### PROBLEM TO SOLVE
Copy each line of the entries that contains the word "pixels".
Begin DATA SHOWN
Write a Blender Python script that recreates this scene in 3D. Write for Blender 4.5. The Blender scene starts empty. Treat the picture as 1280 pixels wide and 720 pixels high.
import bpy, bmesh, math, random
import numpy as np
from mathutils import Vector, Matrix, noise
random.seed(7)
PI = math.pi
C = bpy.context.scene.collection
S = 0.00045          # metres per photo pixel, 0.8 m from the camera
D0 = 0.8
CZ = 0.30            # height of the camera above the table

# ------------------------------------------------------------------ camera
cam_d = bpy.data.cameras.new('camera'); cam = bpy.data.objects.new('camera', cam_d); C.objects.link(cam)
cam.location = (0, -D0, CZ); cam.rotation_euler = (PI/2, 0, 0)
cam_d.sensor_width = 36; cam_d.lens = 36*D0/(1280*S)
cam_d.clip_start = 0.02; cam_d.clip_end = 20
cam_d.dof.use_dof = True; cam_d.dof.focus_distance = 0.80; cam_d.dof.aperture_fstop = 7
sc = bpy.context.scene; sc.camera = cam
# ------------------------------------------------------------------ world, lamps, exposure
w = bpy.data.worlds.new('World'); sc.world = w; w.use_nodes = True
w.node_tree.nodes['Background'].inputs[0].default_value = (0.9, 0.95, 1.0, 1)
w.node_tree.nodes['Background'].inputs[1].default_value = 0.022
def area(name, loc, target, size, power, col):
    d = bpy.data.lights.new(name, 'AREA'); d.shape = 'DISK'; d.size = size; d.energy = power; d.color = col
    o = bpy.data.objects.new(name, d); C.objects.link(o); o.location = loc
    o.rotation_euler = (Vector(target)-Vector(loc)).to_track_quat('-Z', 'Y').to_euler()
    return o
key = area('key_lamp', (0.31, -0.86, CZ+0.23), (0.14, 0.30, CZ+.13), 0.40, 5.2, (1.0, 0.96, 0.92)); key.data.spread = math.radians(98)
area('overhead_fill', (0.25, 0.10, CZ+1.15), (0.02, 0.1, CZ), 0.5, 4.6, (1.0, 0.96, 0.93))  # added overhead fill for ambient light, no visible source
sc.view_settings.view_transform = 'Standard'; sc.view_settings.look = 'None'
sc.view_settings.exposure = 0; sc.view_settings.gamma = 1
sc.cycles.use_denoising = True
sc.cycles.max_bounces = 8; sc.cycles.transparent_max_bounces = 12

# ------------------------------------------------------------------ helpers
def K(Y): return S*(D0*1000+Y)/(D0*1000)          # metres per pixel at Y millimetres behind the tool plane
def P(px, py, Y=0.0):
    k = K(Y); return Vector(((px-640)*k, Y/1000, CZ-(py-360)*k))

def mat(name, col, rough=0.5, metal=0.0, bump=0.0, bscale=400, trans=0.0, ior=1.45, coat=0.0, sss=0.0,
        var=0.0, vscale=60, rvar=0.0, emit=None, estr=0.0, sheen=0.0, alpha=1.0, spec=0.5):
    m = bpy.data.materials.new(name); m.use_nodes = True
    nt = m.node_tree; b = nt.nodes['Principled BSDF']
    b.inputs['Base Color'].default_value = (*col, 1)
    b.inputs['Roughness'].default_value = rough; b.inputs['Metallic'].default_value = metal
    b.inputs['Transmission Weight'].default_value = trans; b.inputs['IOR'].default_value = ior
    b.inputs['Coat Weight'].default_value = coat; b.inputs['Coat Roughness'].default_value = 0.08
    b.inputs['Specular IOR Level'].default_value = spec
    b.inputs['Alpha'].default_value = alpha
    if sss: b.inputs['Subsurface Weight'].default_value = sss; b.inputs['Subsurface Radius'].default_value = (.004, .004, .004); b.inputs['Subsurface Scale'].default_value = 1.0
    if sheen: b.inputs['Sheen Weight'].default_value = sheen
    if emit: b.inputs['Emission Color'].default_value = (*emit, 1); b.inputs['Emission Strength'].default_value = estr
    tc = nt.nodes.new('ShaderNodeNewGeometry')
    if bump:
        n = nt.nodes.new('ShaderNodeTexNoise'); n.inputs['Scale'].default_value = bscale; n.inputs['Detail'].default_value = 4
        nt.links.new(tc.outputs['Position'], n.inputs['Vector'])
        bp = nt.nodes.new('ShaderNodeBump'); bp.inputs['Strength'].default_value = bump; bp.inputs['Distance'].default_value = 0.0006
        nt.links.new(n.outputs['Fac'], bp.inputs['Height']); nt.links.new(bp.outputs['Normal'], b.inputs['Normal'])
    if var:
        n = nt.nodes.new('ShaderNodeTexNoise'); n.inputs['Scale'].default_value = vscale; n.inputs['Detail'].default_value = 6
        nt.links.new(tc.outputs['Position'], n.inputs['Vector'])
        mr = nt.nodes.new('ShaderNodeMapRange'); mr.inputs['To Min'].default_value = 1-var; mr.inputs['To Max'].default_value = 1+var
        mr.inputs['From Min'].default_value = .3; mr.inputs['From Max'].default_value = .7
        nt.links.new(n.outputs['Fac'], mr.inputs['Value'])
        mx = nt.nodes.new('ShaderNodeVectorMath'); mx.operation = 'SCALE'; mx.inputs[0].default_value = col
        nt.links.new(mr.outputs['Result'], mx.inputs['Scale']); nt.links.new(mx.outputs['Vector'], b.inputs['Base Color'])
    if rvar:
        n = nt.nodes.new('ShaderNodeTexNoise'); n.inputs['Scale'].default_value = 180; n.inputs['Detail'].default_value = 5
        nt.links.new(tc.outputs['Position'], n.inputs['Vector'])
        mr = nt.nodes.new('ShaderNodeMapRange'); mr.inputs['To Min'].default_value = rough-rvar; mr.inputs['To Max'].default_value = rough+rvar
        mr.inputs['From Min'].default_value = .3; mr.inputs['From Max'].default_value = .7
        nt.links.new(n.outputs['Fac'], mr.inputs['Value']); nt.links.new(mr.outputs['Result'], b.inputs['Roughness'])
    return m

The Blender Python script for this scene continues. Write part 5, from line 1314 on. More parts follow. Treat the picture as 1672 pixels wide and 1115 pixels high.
End DATA SHOWN
### OUTPUT
Write a Blender Python script that recreates this scene in 3D. Write for Blender 4.5. The Blender scene starts empty. Treat the picture as 1280 pixels wide and 720 pixels high.
The Blender Python script for this scene continues. Write part 5, from line 1314 on. More parts follow. Treat the picture as 1672 pixels wide and 1115 pixels high.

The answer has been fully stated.